One turntable and no microphone – bliss for true audiophiles
Once upon a time, certain magazines were chock full of ads for very expensive stereo equipment. Since men were typically the buyers of such gear, they appeared in publications like Playboy, Popular Science, or National Lampoon.
Sometimes the ads featured a celebrity. Others were like liquor ads, which also filled the pages of men’s mags, where a mustachioed man stood in his sports coat next to his blonde wife, tumbler of scotch in hand, explaining why only the Pioneer B-747 FBI WD-40 tuner/amplifier could perform to his high standards.
Sonic radio morning man Garner Andrews remembers dreaming of owning this sort of top-end equipment. But as a teen in Foam Lake, Sask., all he could afford was a crummy YORX stereo that he bought from the TV repair shop where he worked part-time. Andrews now works in a studio loaded with modern electronics where music is played directly from hard drives, and in fact is of the opinion that digital is superior to vinyl – so why on earth does he have a vintage analogue stereo in his office, and one at home, too?
Andrews says, “It’s fun to come back to the office and flip a few dials.”
There’s just something about the way an old stereo looks, he continues. The controls are round knobs. There’s the glow of an orange light along the rectangular bandwidth display. And his turntable is made of metal and wood instead of black plastic.
“It’s a little steampunk,” he says. “The looks of a piece of equipment are very important to me. I realized that my thing with stereo equipment is no square buttons. Ultimately, my goal is to get the kind of stereo I couldn’t afford when I was in high school.”

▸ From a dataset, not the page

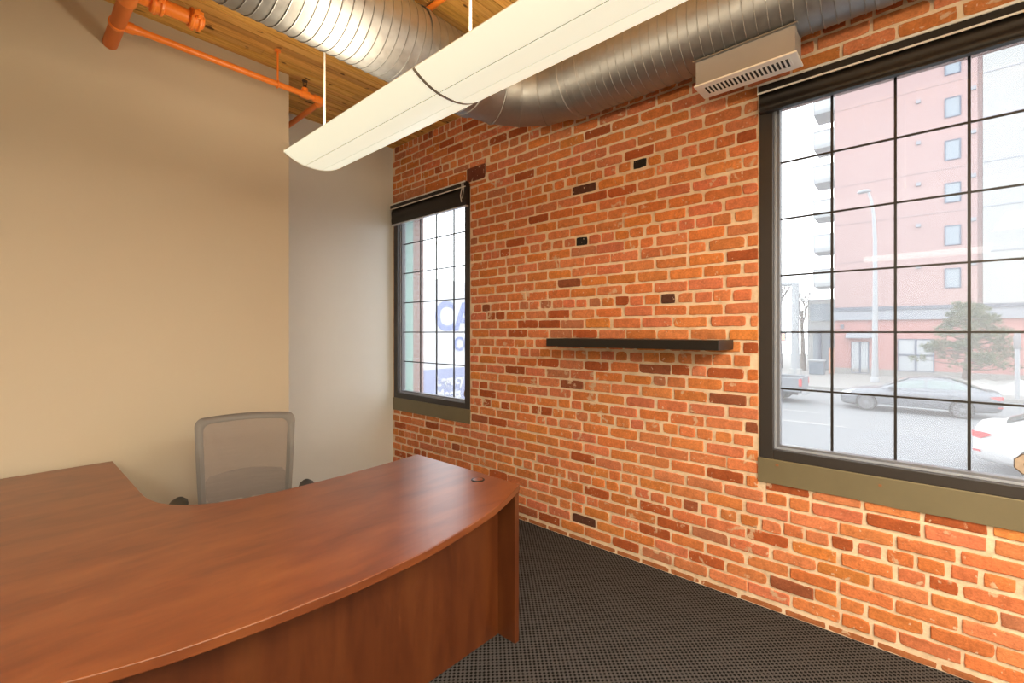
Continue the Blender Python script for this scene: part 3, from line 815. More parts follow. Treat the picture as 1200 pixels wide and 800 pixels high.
# outline of the back as a rounded quad in (s,t)
outl = []
rs, rt = .15, .085
def arc(cs, ct, a0, a1, n=7):
    for i in range(n+1):
        a = a0 + (a1-a0)*i/n; outl.append((cs+rs*cos(a), ct+rt*sin(a)))
arc(1-rs, 1-rt, 0, pi/2); 
for i in range(1, 8): outl.append((1-rs - (2-2*rs)*i/8, 1))
arc(-1+rs, 1-rt, pi/2, pi)
for i in range(1, 8): outl.append((-1, 1-rt - (1-2*rt)*i/8))
arc(-1+rs, rt, pi, 1.5*pi)
for i in range(1, 8): outl.append((-1+rs + (2-2*rs)*i/8, 0))
arc(1-rs, rt, 1.5*pi, 2*pi)
for i in range(1, 8): outl.append((1, rt + (1-2*rt)*i/8))
crown = lambda s, t: .012*(1-s*s)*t
rings = []
for (s, t) in outl:
    p = back_pt(s, t); p.z += crown(s, t)
    q = back_pt(s*.845, .5+(t-.5)*.875 - .006); q.z += crown(s, t)
    dn = Vector((0, 1, 0))
    rings.append([p, p*.5+q*.5 - dn*.012, q - dn*.006, q + dn*.008, p*.5+q*.5 + dn*.015, p + dn*.010])
rings.append(rings[0])
MB().loft(rings, True, False).build('back_frame', M['grey_frame'], ch, smooth=50)
mb = MB(); rows = []
for i in range(21):
    t = .04 + .925*i/20; row = []
    for k in range(25):
        s = -.90 + 1.80*k/24; p = back_pt(s, t); p.z += crown(s, t); p.y -= .004; row.append(p)
    rows.append(row)
mb.loft(rows, False, False); mb.build('mesh_panel', M['mesh'], ch, smooth=60)
mb = MB(); rows = []
for i in range(9):
    t = .10+.26*i/8; e = 1-(2*i/8-1)**4*.12; row = []
    for k in range(17):
        s = (-.88+1.76*k/16)*e; p = back_pt(s, t + .05*(1-(s/.9)**2)*(i/8)); p.y += .034; row.append(p)
    row += [p + Vector((0, .014, 0)) for p in reversed(row)]
    rows.append(row)
mb.loft(rows); mb.build('lumbar_support', M['seat'], ch, smooth=50)
mb = MB(); mb.tube([(0,.05,.38),(0,.20,.40),(0,.245,.46),(0,.245,.60)], [.03,.032,.028,.02], 12)
mb.tube([(-.19,.20,.535),(-.10,.245,.56),(0,.25,.565),(.10,.245,.56),(.19,.20,.535)], .014, 10); mb.build('back_support', M['black_plastic'], ch, smooth=60)
# seat
mb = MB(); rg = []
for (sc, z) in ((.86,.425),(.97,.432),(1.0,.452),(.985,.478),(.90,.492),(.5,.496)):
    ring = []
    for k in range(40):
        a = 2*pi*k/40; e = .55
        ring.append((.25*sc*math.copysign(abs(cos(a))**e, cos(a)), -.02+.235*sc*math.copysign(abs(sin(a))**e, sin(a)), z))
    rg.append(ring)
mb.loft(rg); mb.build('seat', M['seat'], ch, smooth=50)
mb = MB(); mb.box(-.11, .11, -.12, .12, .375, .428); mb.build('seat_mechanism', M['black_plastic'], ch, bevel=.01)
for s in (-1, 1):
    mb = MB(); mb.tube([(s*.10,.02,.41),(s*.25,.02,.415),(s*.30,.0,.45),(s*.306,-.02,.52),(s*.300,-.03,.602)], [.018,.018,.020,.019,.016], 10)
    a = mb.build('armrest', M['black_plastic'], ch, smooth=60)
    mb = MB(); rg = []
    for (y, w, h0) in ((.085,.020,.606),(.07,.036,.604),(.03,.044,.602),(-.06,.046,.600),(-.12,.040,.600),(-.145,.020,.602)):
        rg.append([(s*.300+w*cos(q)*1.0, y, h0+.012+.012*sin(q) + .10*max(0,y)) for q in [2*pi*k/16 for k in range(16)]])
    mb.loft(rg); p = mb.build('arm_pad', M['black_plastic'], ch, smooth=50); p.parent = a
mb = MB(); mb.cyl((0,0,.10), (0,0,.25), .026, 18); mb.cyl((0,0,.25), (0,0,.38), .016, 16); mb.build('gas_lift', M['black_plastic'], ch, smooth=50)
for k in range(5):
    a = 2*pi*k/5 + .3; d = Vector((cos(a), sin(a), 0)); p = Vector((-d.y, d.x, 0))
    mb = MB(); mb.tube([d*.0+Vector((0,0,.105)), d*.15+Vector((0,0,.10)), d*.30+Vector((0,0,.082))], [.028,.022,.015], 10)
    lg = mb.build('base_leg', M['black_plastic'], ch, smooth=60)
    mb = MB(); c = d*.30
    for q in (-.014, .014): mb.cyl(c + p*(q-.008) + Vector((0,0,.028)), c + p*(q+.008) + Vector((0,0,.028)), .0275, 18)
    mb.cyl(c + Vector((0,0,.03)), c + Vector((0,0,.075)), .008, 8)
    cs = mb.build('caster', M['black_plastic'], ch, smooth=40); cs.parent = lg

# ================================================================== OUTDOORS
GZ = -1.76; SW = -1.60
o = MB().box(D+.46, 31.0, -30, 45, GZ-.3, GZ).build('ground', M['asphalt']); struct(o, 'pale salted asphalt street outside the windows', 'street')
o = MB().box(31.0, 75, -30, 45, GZ-.3, SW).build('sidewalk', M['concrete']); struct(o, 'pale concrete sidewalk at the far side of the street', 'sidewalk')
o = MB().box(D+.46, 5.6, -30, 9.5, GZ, SW).build('sidewalk', M['concrete']); struct(o, 'pale concrete sidewalk below the office windows', 'sidewalk')
mb = MB()
for y in range(-28, 44, 6): mb.box(19.3, 19.42, y, y+3, GZ+.002, GZ+.006)
mb.box(22.0, 22.1, 3.2, 12, GZ+.002, GZ+.006)
o = mb.build('trim_3', M['snow']); struct(o, 'white lane markings painted on the street', 'road marking')

# pink apartment block
XF = 42.0
b = root('apartment_building', 'tall pink stuccoed apartment block with white bay across the street', 'building', (XF+6, -4, SW))
MB().box(XF, XF+14, -2.5, 5.08, 3.3, 40).build('upper_wall', M['facade_pink'], b)
MB().box(XF, XF+14, -16, -2.75, 3.3, 40).build('white_bay', M['facade_white'], b)
MB().box(XF+.25, XF+14, -2.75, -2.5, 3.3, 40).build('bay_joint', M['facade_pink'], b)
MB().box(XF-.05, XF+14, -16, 5.08, SW, 2.5).build('ground_storey_wall', M['facade_rose'], b)
MB().box(XF-.22, XF+14, -16, 5.15, 2.5, 3.05).build('cornice', M['cornice'], b)
mb = MB(); mb.box(XF-.30, XF+14, -16, 5.2, 3.05, 3.3); mb.build('cornice_cap', M['cornice_dark'], b)
MB().box(XF-.24, XF, -16, 5.1, 2.36, 2.5).build('cornice_moulding', M['cornice'], b)
MB().box(XF-.12, XF-.05, -16, 5.08, SW, -1.15).build('plinth', M['concrete'], b)
mb = MB()
for k in range(12):
    z = 6.6+2.85*k; mb.box(XF-.02, XF, -2.5, 5.08, z, z+.07)
mb.build('facade_groove', M['groove'], b)
mb = MB()
for k in range(12):
    z = 6.6+2.85*k; mb.box(XF-.02, XF, -16, -2.75, z, z+.07)
mb.build('bay_groove', M['cornice'], b)
for k in range(9):
    z0 = 4.40+2.82*k; z1 = z0+1.32; y0, y1 = -1.74, -.95
    mb = MB(); e = .07
    mb.box(XF-.06, XF, y0, y1, z0, z0+e); mb.box(XF-.06, XF, y0, y1, z1-e, z1); mb.box(XF-.06, XF, y0, y0+e, z0+e, z1-e); mb.box(XF-.06, XF, y1-e, y1, z0+e, z1-e)
    w = mb.build('window_frame', M['win_frame_out'], b)
    p = MB().box(XF-.03, XF, y0+e, y1-e, z0+e, z1-e).build('window_pane', M['win_pane_blue'], b)
for k in range(9):
    for y in (.35, -2.32):
        z = 5.95+2.82*k; MB().box(XF-.14, XF, y-.12, y+.12, z-.12, z+.12).build('wall_vent', M['cornice'], b, bevel=.02)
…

Jac Zylstra, who moderates a Google group for vintage stereo enthusiasts in northern Alberta called Black Hat Desperaudios, took up audio gear as a hobby about 15 years ago. Like Andrews (who is a member of the group), he lacked the cash in his early years to buy good stuff, but he figured out a few years back that he could supplement his stereo funds by reconditioning old gear for other enthusiasts. The salvage pile in Zylstra’s basement workshop in southeast Edmonton is a who’s who list of the electronics market in the 1970s. There’s Marantz and Sansui amplifiers, Thorenz and Technics turntables, and Sony and Telefunken tuners. Some of the speakers are the size of small refrigerators.
Customers tend to be guys who, like him and Andrews, always wanted great gear but couldn’t afford it, or sold it after they got married. But there’s also a second group, Zylstra says, who are young, often in their early 20s.
“It’s a little bit hipster. You’ve got guys who come here and they own vinyl but they don’t have anything to play it on. But it’s cool,” Zylstra says about the young crowd. “They have no idea what a pitch control is for or what speed it’s supposed to do. These are kids who’ve grown up with some sort of iPod and downloaded on mp3, which as we know is about 11 per cent (quality) and they play vinyl and hear it, and get into it. They can hold it. It’s an experience.”
Last year, vinyl sales spiked like a VU meter blasting a Led Zeppelin record, with Nielsen Soundscan reporting 3.9 million units sold last year in the U.S. – an increase of 39.3 per cent over 2010. BBC Radio 6 even had an all-vinyl day on Jan.1.
Listening to an iPod isn’t the same. You can do other things and it keeps on playing. An old fashioned stereo requires you to pay more attention to the music. If you don’t, it stops.
“I’d forgotten what it was like to sit in a chair and listen to a record. You can’t go too far. You can’t mow the lawn or paint the fence,” Andrews explains. “It’s an experience. It’s sitting around and staring at an album cover, and cleaning the record.”
The Sonic announcer says he spends his spare time these days looking through antique stores for albums. He’s imposed a collection limit of 200, so he’s sticking to only the records he’s always wanted – artists like The Police, Devo, and The Cars.
“You feel a bit like a treasure hunter,” Andrews says. “My wife thinks I’m having a midlife crisis.”
Analogue was a bit of work. But maybe the suffering makes the songs better.
Andrews has an old mix tape in his office that a friend made for him when he was moving from Saskatoon to Victoria in 1987. He calls it “The Greatest Mix Tape Ever Made” and it has The Strangers, The Fabulous Poodles and The Screaming Blue Messiahs on it. He tried to play it on a cassette deck at Sonic (they still have one in the building) but it sounded like it was about to jam, so he hit stop. The person who made it had to do more than drag files. Someone selected the songs, hit pause on the cassette deck, cued the next track, released the pause button, and then waited for the song to end in order to begin the process again for the next song.
His friend did that for him. How could he throw it away?